Et voilà : avec la presse démocratique, le
verre est toujours à moitié vide. Les Hans représentent un peu plus de 95% de
la population, tout est donc forcément "dominé par les Hans", l'argument-massue
qui assomme toute discussion.
Leur économie ne croît pas, elle surchauffe ;
ils ne créent pas des emplois, ils nous prennent les nôtres ; ils ne sont pas
la principale source d'investissement dans les énergies propres, mais le
principal pollueur ; ils ne produisent pas des biens compétitifs mais génèrent
un excédent commercial indécent, etc etc.
Comment se fait-il que non pas certains, mais tous, les journalistes, blogueurs, commentateurs & analystes
soient d'une telle agressive incuriosité envers la Chine? Pourquoi ceux
qui ont fait le déplacement et vivent sur place ne parviennent qu'à répéter les
mêmes lieux communs que leurs collègues restés à la maison?
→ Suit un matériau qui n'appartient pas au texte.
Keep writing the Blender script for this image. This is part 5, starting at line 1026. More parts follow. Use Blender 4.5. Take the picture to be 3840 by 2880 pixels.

Ne serait-ce pas tout bêtement une barrière linguistique ?
Les blogs
expatouillards dominent le Ouèbe : voyez Chinatown de Pierre Haski (pauvre
Google qui doit renoncer, la mort dans l'âme, à son plus gros marché) ou Un œil sur la Chine (les moutons crevés de sécheresse, les villes fantômes). Chez tous ces abonnés
au purgatoire, on constate le même syndrome, celui de l'incompréhension
agressive.
Ce qui tenaille l’expat non sinophone, c’est
la privation sensorielle. On ne comprend rien à rien, et pas moyen de
s'exprimer ! Toutes les tentatives se soldent par des silences entrecoupés de
grognements et d'onomatopées, parfaitement insupportables. La conversation est
un calvaire ; la vie quotidienne est kafkaïenne. La compréhension contextuelle
ne marche jamais très bien, et très vite la frustration répétitive vous fait
trouver bien stupides tous ces drôles de personnages qui ne comprennent jamais
rien à rien en dépit de vos efforts surhumains. D'où, chez beaucoup de
personnes, l'émergence d'une réaction d'agressivité, une fois finies les
premières semaines de tourisme. Incapable de lire la presse locale, le plus
facile est de décréter que, composée de propagande toxique hautement enrichie,
elle indispose votre estomac délicat. A défaut d'interroger le quidam, mieux vaut le décréter irrémédiablement endoctriné.